Heinl schafft Portraits, manchmal vor Modell, manchmal aus der Hand und der Imagination heraus. Bei Betrachtung seiner Werke werden Sie bemerken, dass der Bildhauer aus der Ironie schöpft und so manch skurrile Bildnisse zu Wege bringt, die uns mindestens schmunzeln lassen. Genau das macht seine Figuren so lebendig. Dies spielerische Moment gründet in der Lust des Künstlers aufs Tun und auf das Leben und lässt sein Werk bildreich barock anmuten.

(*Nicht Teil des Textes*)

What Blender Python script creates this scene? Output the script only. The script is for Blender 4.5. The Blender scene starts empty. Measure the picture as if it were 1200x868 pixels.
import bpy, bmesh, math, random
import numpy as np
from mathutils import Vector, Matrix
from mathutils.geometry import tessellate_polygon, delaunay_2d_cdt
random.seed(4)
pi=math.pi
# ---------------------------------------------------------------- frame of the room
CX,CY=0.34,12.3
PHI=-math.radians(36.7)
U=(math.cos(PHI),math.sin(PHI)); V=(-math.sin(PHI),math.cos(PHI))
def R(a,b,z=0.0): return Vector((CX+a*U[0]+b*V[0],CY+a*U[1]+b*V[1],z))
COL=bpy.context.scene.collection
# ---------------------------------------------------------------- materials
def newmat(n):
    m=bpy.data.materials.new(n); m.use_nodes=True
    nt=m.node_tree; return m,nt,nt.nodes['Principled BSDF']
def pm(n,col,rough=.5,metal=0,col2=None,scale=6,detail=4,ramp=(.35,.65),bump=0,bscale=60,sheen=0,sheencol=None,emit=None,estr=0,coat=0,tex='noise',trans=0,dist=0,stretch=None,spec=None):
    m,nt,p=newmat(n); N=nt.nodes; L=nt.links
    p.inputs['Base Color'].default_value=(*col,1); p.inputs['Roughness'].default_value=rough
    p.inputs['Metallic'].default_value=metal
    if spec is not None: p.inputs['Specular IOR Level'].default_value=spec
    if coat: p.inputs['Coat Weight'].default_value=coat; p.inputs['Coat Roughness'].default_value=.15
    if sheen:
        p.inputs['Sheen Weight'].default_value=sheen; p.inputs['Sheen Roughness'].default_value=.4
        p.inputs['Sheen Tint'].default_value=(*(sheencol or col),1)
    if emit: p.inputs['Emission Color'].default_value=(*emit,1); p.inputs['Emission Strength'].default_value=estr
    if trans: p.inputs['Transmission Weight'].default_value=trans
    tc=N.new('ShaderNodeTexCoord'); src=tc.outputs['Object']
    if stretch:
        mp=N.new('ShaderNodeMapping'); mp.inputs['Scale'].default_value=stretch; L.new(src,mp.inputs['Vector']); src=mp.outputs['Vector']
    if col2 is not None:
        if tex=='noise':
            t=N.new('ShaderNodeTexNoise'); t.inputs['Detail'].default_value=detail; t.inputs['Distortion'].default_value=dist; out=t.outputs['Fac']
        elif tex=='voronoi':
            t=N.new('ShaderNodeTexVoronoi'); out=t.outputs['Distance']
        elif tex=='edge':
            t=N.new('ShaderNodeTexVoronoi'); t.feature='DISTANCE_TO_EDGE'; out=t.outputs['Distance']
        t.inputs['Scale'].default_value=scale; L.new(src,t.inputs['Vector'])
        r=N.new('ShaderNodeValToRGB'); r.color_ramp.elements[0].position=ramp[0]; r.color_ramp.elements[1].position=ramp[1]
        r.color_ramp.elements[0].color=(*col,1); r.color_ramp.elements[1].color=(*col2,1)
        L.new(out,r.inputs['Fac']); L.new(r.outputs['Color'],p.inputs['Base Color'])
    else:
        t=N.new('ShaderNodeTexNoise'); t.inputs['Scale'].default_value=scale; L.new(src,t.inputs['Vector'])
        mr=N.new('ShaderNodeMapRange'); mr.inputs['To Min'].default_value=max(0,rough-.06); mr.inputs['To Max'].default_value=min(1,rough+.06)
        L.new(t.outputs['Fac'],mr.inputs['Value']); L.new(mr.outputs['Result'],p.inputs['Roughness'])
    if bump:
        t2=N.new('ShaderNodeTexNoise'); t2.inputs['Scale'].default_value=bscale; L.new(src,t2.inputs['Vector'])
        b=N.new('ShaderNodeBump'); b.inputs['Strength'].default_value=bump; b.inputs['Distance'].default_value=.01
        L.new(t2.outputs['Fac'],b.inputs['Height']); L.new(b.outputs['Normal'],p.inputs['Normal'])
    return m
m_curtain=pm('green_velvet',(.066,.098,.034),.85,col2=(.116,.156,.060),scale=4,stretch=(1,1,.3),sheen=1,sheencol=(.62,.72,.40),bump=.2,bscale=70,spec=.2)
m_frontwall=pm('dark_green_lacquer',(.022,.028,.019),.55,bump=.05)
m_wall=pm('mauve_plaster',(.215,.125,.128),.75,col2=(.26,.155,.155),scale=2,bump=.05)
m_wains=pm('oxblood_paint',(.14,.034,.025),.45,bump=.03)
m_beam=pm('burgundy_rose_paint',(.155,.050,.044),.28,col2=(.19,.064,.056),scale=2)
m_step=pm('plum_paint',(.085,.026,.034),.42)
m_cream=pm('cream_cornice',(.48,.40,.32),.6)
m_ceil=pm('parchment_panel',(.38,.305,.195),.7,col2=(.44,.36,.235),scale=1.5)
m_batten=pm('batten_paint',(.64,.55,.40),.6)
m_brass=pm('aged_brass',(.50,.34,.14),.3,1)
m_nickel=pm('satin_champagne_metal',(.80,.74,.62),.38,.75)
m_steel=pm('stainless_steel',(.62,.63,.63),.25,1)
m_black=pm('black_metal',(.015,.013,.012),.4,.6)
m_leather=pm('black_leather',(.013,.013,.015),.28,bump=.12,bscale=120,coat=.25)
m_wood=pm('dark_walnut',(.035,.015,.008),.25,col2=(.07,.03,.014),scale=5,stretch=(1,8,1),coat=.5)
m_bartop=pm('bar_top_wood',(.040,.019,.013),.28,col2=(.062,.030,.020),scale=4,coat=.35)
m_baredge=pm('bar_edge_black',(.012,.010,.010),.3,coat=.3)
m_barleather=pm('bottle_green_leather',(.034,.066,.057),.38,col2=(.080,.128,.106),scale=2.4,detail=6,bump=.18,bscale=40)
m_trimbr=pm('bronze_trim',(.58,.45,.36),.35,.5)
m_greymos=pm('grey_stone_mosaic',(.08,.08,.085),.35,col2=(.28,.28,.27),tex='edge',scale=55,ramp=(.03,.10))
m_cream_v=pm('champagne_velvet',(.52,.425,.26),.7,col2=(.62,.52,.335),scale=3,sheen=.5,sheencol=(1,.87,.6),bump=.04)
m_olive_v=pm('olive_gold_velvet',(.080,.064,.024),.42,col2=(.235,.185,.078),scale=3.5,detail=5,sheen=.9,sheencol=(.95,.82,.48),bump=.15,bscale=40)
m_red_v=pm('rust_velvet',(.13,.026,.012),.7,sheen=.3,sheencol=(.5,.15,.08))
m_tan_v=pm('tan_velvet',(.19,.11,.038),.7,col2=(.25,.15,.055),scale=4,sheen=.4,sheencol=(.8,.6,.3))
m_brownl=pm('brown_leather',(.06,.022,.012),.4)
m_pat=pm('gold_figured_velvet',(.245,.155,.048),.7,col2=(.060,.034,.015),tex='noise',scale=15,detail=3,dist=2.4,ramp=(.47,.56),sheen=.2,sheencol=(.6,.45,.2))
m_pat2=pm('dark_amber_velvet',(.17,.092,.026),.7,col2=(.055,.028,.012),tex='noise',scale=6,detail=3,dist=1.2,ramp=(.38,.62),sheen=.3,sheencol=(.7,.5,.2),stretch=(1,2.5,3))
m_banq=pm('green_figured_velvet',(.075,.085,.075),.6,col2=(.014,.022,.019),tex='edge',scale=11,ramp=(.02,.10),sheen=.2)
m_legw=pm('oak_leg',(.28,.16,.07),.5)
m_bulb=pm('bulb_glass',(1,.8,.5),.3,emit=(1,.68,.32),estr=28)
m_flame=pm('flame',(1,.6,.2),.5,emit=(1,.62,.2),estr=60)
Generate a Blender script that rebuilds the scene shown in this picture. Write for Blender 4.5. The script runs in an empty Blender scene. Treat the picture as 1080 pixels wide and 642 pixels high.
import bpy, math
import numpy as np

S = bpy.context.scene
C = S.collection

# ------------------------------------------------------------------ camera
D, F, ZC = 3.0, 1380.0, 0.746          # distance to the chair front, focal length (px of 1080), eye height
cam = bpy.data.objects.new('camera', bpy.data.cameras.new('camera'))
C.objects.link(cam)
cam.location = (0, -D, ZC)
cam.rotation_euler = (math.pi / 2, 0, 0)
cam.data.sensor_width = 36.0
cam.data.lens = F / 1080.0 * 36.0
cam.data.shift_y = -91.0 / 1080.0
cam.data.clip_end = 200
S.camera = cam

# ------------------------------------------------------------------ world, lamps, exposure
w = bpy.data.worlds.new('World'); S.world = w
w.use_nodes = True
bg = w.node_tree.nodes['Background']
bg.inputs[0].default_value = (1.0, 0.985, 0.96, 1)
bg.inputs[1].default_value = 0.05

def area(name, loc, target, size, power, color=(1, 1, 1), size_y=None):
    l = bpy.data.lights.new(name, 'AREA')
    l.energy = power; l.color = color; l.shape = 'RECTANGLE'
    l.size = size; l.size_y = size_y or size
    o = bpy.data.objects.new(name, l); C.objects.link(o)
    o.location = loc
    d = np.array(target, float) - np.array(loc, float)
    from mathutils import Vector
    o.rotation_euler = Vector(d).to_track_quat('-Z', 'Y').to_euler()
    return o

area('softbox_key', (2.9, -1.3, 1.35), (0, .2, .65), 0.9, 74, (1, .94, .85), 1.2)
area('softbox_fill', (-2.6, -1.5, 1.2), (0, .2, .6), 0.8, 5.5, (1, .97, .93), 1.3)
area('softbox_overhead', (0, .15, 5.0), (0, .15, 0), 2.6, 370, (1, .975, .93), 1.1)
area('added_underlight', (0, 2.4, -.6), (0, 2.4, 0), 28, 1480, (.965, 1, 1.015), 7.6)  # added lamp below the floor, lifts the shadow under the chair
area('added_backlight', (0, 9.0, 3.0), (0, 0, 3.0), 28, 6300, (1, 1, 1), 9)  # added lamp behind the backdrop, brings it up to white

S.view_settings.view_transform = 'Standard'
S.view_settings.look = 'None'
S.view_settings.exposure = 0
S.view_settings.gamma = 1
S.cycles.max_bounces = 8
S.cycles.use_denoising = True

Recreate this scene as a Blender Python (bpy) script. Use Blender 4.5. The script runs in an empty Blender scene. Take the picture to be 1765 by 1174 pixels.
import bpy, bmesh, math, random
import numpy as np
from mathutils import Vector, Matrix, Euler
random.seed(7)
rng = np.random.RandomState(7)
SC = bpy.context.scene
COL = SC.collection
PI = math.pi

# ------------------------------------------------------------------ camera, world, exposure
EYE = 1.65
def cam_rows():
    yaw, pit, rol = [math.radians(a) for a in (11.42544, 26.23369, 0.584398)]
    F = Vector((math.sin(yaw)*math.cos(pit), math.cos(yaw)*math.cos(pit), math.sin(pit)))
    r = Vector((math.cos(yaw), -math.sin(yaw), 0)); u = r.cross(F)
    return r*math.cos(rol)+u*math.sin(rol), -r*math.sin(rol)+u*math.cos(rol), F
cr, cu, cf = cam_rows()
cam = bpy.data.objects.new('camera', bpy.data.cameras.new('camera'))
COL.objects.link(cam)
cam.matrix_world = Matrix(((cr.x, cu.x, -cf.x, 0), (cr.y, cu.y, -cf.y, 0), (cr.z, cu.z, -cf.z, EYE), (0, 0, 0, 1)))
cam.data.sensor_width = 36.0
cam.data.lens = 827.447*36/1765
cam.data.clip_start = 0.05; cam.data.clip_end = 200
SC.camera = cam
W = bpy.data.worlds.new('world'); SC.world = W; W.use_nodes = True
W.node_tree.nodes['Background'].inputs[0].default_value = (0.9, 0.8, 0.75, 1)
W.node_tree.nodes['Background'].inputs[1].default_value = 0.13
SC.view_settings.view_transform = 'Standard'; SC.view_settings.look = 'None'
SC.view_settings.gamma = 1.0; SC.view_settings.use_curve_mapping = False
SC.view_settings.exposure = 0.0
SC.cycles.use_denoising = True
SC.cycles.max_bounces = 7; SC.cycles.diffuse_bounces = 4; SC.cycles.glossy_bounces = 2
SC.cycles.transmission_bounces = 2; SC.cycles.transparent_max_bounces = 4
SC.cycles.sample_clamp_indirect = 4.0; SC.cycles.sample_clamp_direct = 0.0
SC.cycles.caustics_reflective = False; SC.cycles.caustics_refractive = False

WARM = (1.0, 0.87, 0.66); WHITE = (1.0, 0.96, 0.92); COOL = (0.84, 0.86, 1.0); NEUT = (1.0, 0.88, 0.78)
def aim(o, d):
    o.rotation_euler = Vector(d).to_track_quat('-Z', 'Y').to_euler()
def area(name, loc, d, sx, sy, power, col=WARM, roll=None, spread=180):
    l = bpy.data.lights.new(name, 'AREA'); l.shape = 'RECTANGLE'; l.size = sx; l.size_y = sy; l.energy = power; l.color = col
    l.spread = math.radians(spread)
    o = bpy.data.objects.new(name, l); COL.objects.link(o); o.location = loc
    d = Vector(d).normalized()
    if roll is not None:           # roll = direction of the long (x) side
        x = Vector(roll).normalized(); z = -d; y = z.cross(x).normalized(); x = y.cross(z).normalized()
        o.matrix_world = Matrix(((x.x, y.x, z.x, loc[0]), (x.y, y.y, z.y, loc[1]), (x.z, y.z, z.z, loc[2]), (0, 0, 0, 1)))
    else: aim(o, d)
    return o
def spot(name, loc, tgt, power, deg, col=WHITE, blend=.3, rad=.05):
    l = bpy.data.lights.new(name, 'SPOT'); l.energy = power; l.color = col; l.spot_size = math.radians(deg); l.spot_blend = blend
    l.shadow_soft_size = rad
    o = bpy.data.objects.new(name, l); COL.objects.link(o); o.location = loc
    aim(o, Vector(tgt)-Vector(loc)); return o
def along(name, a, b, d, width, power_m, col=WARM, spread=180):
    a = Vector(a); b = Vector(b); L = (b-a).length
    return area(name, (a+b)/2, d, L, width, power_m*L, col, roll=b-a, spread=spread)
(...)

Manche Portraits liegen in der Tradition der ewig aktuellen klassischen Antike, denn Heinl kombiniert zum Beispiel Holzkorpora mit bronzenen Antlitzen, siehe auch die Figur des Rudolph Wöhrl, staatsmännisch und würdig dargestellt.
„Yes, he can“ und er schreckt nicht einmal davor zurück, den Supernürnberger Albrecht Dürer zu portraitieren und ihm postum zu zeigen, dass er auf dessen altmeisterlichen Selfies (Sie kennen die drei bedeutenden Selbstportraits) auf seine gekonnt freche Weise noch eins draufsetzen kann.
In der Kombination von seiner bildhauerischen Leichtigkeit mit der gröberen Bearbeitung des Holzes gelangt Heinl zu Bildwerken, bei denen Schnitt, Hieb und Form sitzen. Die lebendige Oberfläche, die kecken, fragenden, selbstsicheren Blicke transportieren eine ausdrucksstarke Wesenshaftigkeit.
Wir sehen individuelle Figuren, die den Menschen künstlerisch interpretieren, mit balanciertem Witz und Ernst, in klassischem Kontrapost, als Standfigur, als Portraitbüste. „Nackert“, ganz natürlich, wie sie halt so sind die Mädels und Jungs, aber auch im Anzug, im Kleid, wo es passt in farbiger Fassung, punktuell oder fasst komplett bemalt.
Heinl reagiert auf das Holz, er lässt sich von dessen Textur, dessen Fasern und Farbe inspirieren.
Sollten Sie neben einer seiner Figuren stehen und sich dabei ertappen, sie ansprechen zu wollen, dann sind Sie nicht der erste, dem das passiert. Die Unmittelbarkeit des Ausdrucks einer lebensgroßen Figur tut ein Übriges zur Interaktion zwischen Betrachter und Kunstwerk.
Und das ist die ureigenste Intention des Bildhauers.